>> BEGIN Data

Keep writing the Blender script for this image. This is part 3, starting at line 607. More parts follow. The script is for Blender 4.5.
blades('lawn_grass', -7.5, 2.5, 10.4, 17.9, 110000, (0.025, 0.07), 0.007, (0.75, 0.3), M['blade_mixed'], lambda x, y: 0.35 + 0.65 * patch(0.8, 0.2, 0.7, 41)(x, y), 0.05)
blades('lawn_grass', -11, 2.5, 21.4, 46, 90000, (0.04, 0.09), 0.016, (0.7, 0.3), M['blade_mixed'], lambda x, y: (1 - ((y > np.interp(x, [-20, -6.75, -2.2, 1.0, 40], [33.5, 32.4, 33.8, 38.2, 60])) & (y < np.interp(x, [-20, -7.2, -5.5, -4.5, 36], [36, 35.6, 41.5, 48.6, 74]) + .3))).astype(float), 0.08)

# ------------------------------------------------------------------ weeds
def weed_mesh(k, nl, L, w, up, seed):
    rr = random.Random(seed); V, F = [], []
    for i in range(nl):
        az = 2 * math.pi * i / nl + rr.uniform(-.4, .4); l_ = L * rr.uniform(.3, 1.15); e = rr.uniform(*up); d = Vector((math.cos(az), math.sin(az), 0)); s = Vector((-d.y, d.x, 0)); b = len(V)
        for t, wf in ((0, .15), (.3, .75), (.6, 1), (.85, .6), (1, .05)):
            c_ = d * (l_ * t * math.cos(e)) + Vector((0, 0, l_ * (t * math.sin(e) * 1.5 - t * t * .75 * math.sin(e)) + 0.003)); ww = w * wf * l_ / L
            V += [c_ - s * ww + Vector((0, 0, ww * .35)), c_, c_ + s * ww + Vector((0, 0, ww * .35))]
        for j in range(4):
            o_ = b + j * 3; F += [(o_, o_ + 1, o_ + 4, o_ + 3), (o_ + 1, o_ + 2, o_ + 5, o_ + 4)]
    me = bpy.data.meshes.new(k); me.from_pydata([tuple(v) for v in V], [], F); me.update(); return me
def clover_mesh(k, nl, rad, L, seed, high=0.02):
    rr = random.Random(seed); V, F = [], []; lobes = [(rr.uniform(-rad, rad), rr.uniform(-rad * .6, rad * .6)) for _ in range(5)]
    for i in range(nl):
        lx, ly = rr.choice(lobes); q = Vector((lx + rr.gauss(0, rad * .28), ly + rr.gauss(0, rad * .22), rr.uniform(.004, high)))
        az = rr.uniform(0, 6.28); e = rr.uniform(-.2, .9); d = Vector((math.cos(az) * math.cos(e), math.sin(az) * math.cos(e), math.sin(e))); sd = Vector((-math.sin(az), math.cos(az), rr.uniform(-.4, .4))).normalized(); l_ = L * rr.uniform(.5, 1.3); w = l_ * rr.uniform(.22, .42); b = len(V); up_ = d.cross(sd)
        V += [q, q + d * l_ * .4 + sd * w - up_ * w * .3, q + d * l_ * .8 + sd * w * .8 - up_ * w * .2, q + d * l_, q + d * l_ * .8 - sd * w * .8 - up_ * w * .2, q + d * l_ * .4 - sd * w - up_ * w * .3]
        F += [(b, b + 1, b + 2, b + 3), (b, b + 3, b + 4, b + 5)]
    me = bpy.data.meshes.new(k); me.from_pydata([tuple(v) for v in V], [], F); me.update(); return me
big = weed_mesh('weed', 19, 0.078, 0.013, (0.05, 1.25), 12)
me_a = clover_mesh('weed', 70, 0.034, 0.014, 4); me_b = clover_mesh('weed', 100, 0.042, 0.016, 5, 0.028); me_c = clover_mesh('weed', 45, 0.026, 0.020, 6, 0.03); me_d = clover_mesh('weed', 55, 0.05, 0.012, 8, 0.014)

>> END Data

=== Exercise instructions ===
Write each line above out exactly.

=== Task solution ===
Keep writing the Blender script for this image. This is part 3, starting at line 607. More parts follow. The script is for Blender 4.5.
blades('lawn_grass', -7.5, 2.5, 10.4, 17.9, 110000, (0.025, 0.07), 0.007, (0.75, 0.3), M['blade_mixed'], lambda x, y: 0.35 + 0.65 * patch(0.8, 0.2, 0.7, 41)(x, y), 0.05)
blades('lawn_grass', -11, 2.5, 21.4, 46, 90000, (0.04, 0.09), 0.016, (0.7, 0.3), M['blade_mixed'], lambda x, y: (1 - ((y > np.interp(x, [-20, -6.75, -2.2, 1.0, 40], [33.5, 32.4, 33.8, 38.2, 60])) & (y < np.interp(x, [-20, -7.2, -5.5, -4.5, 36], [36, 35.6, 41.5, 48.6, 74]) + .3))).astype(float), 0.08)

# ------------------------------------------------------------------ weeds
def weed_mesh(k, nl, L, w, up, seed):
    rr = random.Random(seed); V, F = [], []
    for i in range(nl):
        az = 2 * math.pi * i / nl + rr.uniform(-.4, .4); l_ = L * rr.uniform(.3, 1.15); e = rr.uniform(*up); d = Vector((math.cos(az), math.sin(az), 0)); s = Vector((-d.y, d.x, 0)); b = len(V)
        for t, wf in ((0, .15), (.3, .75), (.6, 1), (.85, .6), (1, .05)):
            c_ = d * (l_ * t * math.cos(e)) + Vector((0, 0, l_ * (t * math.sin(e) * 1.5 - t * t * .75 * math.sin(e)) + 0.003)); ww = w * wf * l_ / L
            V += [c_ - s * ww + Vector((0, 0, ww * .35)), c_, c_ + s * ww + Vector((0, 0, ww * .35))]
        for j in range(4):
            o_ = b + j * 3; F += [(o_, o_ + 1, o_ + 4, o_ + 3), (o_ + 1, o_ + 2, o_ + 5, o_ + 4)]
    me = bpy.data.meshes.new(k); me.from_pydata([tuple(v) for v in V], [], F); me.update(); return me
def clover_mesh(k, nl, rad, L, seed, high=0.02):
    rr = random.Random(seed); V, F = [], []; lobes = [(rr.uniform(-rad, rad), rr.uniform(-rad * .6, rad * .6)) for _ in range(5)]
    for i in range(nl):
        lx, ly = rr.choice(lobes); q = Vector((lx + rr.gauss(0, rad * .28), ly + rr.gauss(0, rad * .22), rr.uniform(.004, high)))
        az = rr.uniform(0, 6.28); e = rr.uniform(-.2, .9); d = Vector((math.cos(az) * math.cos(e), math.sin(az) * math.cos(e), math.sin(e))); sd = Vector((-math.sin(az), math.cos(az), rr.uniform(-.4, .4))).normalized(); l_ = L * rr.uniform(.5, 1.3); w = l_ * rr.uniform(.22, .42); b = len(V); up_ = d.cross(sd)
        V += [q, q + d * l_ * .4 + sd * w - up_ * w * .3, q + d * l_ * .8 + sd * w * .8 - up_ * w * .2, q + d * l_, q + d * l_ * .8 - sd * w * .8 - up_ * w * .2, q + d * l_ * .4 - sd * w - up_ * w * .3]
        F += [(b, b + 1, b + 2, b + 3), (b, b + 3, b + 4, b + 5)]
    me = bpy.data.meshes.new(k); me.from_pydata([tuple(v) for v in V], [], F); me.update(); return me
big = weed_mesh('weed', 19, 0.078, 0.013, (0.05, 1.25), 12)
me_a = clover_mesh('weed', 70, 0.034, 0.014, 4); me_b = clover_mesh('weed', 100, 0.042, 0.016, 5, 0.028); me_c = clover_mesh('weed', 45, 0.026, 0.020, 6, 0.03); me_d = clover_mesh('weed', 55, 0.05, 0.012, 8, 0.014)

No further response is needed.